Just how far has the international development community come in its attitudes toward corruption? Here are classic lines from Samuel Huntington's 1968 opus Political Order in Changing Societies:
In terms of economic growth, the only thing worse than a society with a rigid, overcentralized, dishonest bureaucracy is one with a rigid, overcentralized, honest bureaucracy. A society which is relatively uncorrupt...may find a certain amount of corruption a welcome lubricant easing the path to modernization.
Nowadays, the work of organizations like Transparency International has made such attitudes seem heretical. Yet even the best efforts of organizations like Transparency International have yet to put a huge dent in corruption around the world, despite achievements such as passage of the OECD's Convention on Combating Bribery. Two economic detectives propose a new strategy for combating corruption in an article in the newest Foreign Policy entitled How Economics Can Defeat Corruption (subscription required).
Raymand Fisman and Edward Miguel synthesize a lot of innovative work done by economists - some of which is their own - to pinpoint where corruption is taking place.
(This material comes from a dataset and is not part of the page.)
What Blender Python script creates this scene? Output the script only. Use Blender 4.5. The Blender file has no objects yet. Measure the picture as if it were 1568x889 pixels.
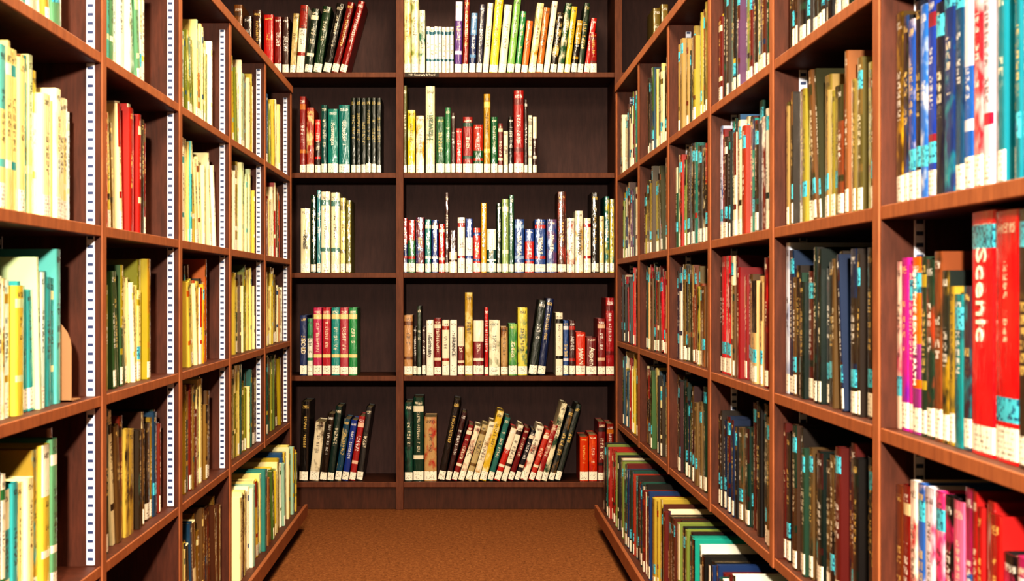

To take but their most prominent example, they point to the precipitous decline of an Indonesian company's stock market value after rumors spread that former President Suharto was having serious health problems. This diagram gives a pretty good indication of how much the company's political connections were worth:
Unfortunately, while economists have made a lot of progress measuring corruption beyond the types of perceptions indices that Transparency International and others rely on, Fisman and Miguel admit that we still have a long way to go in figuring out how to fight corruption. As they point out:
...governments tend to make lots of changes simultaneously: Salaries are doubled, enforcement increased, and governments made transparent all at the same time, making it hard to sort out which improvements are really the result of any specific policy...Perhaps the answer is that governments should become more experimental, quite literally, in how they deal with their corruption.
We should be thankful, then, for research like this study by Ritva Reinikka on reducing corruption in Uganda. There's just one wrench in the works, however. The anti-corruption consensus no longer has the unanimity it once did. A paper on corruption in East Asia suggests that not all corruption is equal - in fact, high corruption and high growth went together. Of course, growth might have been higher or more equally distributed in the absence of corruption, but this finding makes understanding corruption all that more complicated of a task.